*Supplied material*
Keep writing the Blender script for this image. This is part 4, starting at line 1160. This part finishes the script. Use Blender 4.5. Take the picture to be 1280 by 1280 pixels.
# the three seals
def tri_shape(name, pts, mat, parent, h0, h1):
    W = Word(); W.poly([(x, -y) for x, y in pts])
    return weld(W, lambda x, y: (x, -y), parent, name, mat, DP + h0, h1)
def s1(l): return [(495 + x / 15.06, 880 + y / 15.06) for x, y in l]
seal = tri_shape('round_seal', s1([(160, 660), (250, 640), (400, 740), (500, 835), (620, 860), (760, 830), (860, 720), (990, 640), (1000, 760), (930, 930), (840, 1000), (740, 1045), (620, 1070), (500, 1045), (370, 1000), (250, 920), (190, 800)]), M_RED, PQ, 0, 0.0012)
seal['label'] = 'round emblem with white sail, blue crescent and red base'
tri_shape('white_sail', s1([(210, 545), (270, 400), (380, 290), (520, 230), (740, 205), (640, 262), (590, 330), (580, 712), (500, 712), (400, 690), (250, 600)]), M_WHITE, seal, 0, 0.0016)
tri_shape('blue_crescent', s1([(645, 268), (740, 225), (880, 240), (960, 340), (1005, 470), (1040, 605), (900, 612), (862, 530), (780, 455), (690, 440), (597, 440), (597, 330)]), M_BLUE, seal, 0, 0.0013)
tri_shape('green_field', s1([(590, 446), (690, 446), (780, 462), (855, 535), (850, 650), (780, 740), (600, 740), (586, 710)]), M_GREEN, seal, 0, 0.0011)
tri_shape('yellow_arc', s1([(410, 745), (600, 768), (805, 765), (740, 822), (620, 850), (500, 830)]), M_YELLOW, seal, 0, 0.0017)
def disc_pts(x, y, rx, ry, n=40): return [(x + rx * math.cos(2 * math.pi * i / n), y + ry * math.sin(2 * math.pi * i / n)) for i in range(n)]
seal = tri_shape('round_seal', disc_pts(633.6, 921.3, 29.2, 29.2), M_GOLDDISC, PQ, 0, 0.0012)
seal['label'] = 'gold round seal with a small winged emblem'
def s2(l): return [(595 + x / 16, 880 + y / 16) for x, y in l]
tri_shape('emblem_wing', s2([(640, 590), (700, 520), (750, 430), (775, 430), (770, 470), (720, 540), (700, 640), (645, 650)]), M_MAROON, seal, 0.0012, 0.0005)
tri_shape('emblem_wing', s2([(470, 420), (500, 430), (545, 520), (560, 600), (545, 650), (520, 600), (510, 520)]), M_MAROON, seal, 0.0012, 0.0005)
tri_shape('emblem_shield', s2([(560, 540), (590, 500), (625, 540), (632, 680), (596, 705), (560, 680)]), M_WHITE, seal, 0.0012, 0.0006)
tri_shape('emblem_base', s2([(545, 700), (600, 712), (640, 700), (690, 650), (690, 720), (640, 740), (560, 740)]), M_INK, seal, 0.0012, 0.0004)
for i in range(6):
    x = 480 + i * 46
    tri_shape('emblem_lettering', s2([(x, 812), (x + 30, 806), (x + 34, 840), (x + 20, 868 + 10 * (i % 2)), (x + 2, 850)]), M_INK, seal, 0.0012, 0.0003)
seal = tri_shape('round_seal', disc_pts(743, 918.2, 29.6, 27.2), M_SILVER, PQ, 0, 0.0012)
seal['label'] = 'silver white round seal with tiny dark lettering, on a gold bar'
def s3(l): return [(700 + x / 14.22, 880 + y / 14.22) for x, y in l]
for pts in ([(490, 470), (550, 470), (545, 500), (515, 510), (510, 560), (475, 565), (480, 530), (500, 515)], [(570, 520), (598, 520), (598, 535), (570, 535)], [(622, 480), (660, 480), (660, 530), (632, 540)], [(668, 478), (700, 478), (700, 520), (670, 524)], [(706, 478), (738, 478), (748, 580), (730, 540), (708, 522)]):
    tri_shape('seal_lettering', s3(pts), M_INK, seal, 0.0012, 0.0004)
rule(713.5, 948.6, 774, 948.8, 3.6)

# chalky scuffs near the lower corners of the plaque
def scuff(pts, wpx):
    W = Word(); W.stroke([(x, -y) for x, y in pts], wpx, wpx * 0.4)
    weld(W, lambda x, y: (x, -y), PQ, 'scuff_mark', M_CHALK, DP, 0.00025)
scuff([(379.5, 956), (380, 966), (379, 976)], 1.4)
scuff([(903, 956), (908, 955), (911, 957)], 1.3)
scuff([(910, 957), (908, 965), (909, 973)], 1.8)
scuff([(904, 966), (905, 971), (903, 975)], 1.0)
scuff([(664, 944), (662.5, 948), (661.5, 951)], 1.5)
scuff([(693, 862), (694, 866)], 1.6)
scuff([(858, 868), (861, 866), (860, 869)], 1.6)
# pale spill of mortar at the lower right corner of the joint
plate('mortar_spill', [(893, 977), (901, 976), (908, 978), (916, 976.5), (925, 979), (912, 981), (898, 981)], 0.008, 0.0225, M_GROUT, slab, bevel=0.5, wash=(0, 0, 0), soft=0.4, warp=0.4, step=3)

*Task statement*
Each line above is to be repeated exactly.

*Answer to this exercise*
Keep writing the Blender script for this image. This is part 4, starting at line 1160. This part finishes the script. Use Blender 4.5. Take the picture to be 1280 by 1280 pixels.
# the three seals
def tri_shape(name, pts, mat, parent, h0, h1):
    W = Word(); W.poly([(x, -y) for x, y in pts])
    return weld(W, lambda x, y: (x, -y), parent, name, mat, DP + h0, h1)
def s1(l): return [(495 + x / 15.06, 880 + y / 15.06) for x, y in l]
seal = tri_shape('round_seal', s1([(160, 660), (250, 640), (400, 740), (500, 835), (620, 860), (760, 830), (860, 720), (990, 640), (1000, 760), (930, 930), (840, 1000), (740, 1045), (620, 1070), (500, 1045), (370, 1000), (250, 920), (190, 800)]), M_RED, PQ, 0, 0.0012)
seal['label'] = 'round emblem with white sail, blue crescent and red base'
tri_shape('white_sail', s1([(210, 545), (270, 400), (380, 290), (520, 230), (740, 205), (640, 262), (590, 330), (580, 712), (500, 712), (400, 690), (250, 600)]), M_WHITE, seal, 0, 0.0016)
tri_shape('blue_crescent', s1([(645, 268), (740, 225), (880, 240), (960, 340), (1005, 470), (1040, 605), (900, 612), (862, 530), (780, 455), (690, 440), (597, 440), (597, 330)]), M_BLUE, seal, 0, 0.0013)
tri_shape('green_field', s1([(590, 446), (690, 446), (780, 462), (855, 535), (850, 650), (780, 740), (600, 740), (586, 710)]), M_GREEN, seal, 0, 0.0011)
tri_shape('yellow_arc', s1([(410, 745), (600, 768), (805, 765), (740, 822), (620, 850), (500, 830)]), M_YELLOW, seal, 0, 0.0017)
def disc_pts(x, y, rx, ry, n=40): return [(x + rx * math.cos(2 * math.pi * i / n), y + ry * math.sin(2 * math.pi * i / n)) for i in range(n)]
seal = tri_shape('round_seal', disc_pts(633.6, 921.3, 29.2, 29.2), M_GOLDDISC, PQ, 0, 0.0012)
seal['label'] = 'gold round seal with a small winged emblem'
def s2(l): return [(595 + x / 16, 880 + y / 16) for x, y in l]
tri_shape('emblem_wing', s2([(640, 590), (700, 520), (750, 430), (775, 430), (770, 470), (720, 540), (700, 640), (645, 650)]), M_MAROON, seal, 0.0012, 0.0005)
tri_shape('emblem_wing', s2([(470, 420), (500, 430), (545, 520), (560, 600), (545, 650), (520, 600), (510, 520)]), M_MAROON, seal, 0.0012, 0.0005)
tri_shape('emblem_shield', s2([(560, 540), (590, 500), (625, 540), (632, 680), (596, 705), (560, 680)]), M_WHITE, seal, 0.0012, 0.0006)
tri_shape('emblem_base', s2([(545, 700), (600, 712), (640, 700), (690, 650), (690, 720), (640, 740), (560, 740)]), M_INK, seal, 0.0012, 0.0004)
for i in range(6):
    x = 480 + i * 46
    tri_shape('emblem_lettering', s2([(x, 812), (x + 30, 806), (x + 34, 840), (x + 20, 868 + 10 * (i % 2)), (x + 2, 850)]), M_INK, seal, 0.0012, 0.0003)
seal = tri_shape('round_seal', disc_pts(743, 918.2, 29.6, 27.2), M_SILVER, PQ, 0, 0.0012)
seal['label'] = 'silver white round seal with tiny dark lettering, on a gold bar'
def s3(l): return [(700 + x / 14.22, 880 + y / 14.22) for x, y in l]
for pts in ([(490, 470), (550, 470), (545, 500), (515, 510), (510, 560), (475, 565), (480, 530), (500, 515)], [(570, 520), (598, 520), (598, 535), (570, 535)], [(622, 480), (660, 480), (660, 530), (632, 540)], [(668, 478), (700, 478), (700, 520), (670, 524)], [(706, 478), (738, 478), (748, 580), (730, 540), (708, 522)]):
    tri_shape('seal_lettering', s3(pts), M_INK, seal, 0.0012, 0.0004)
rule(713.5, 948.6, 774, 948.8, 3.6)

# chalky scuffs near the lower corners of the plaque
def scuff(pts, wpx):
    W = Word(); W.stroke([(x, -y) for x, y in pts], wpx, wpx * 0.4)
    weld(W, lambda x, y: (x, -y), PQ, 'scuff_mark', M_CHALK, DP, 0.00025)
scuff([(379.5, 956), (380, 966), (379, 976)], 1.4)
scuff([(903, 956), (908, 955), (911, 957)], 1.3)
scuff([(910, 957), (908, 965), (909, 973)], 1.8)
scuff([(904, 966), (905, 971), (903, 975)], 1.0)
scuff([(664, 944), (662.5, 948), (661.5, 951)], 1.5)
scuff([(693, 862), (694, 866)], 1.6)
scuff([(858, 868), (861, 866), (860, 869)], 1.6)
# pale spill of mortar at the lower right corner of the joint
plate('mortar_spill', [(893, 977), (901, 976), (908, 978), (916, 976.5), (925, 979), (912, 981), (898, 981)], 0.008, 0.0225, M_GROUT, slab, bevel=0.5, wash=(0, 0, 0), soft=0.4, warp=0.4, step=3)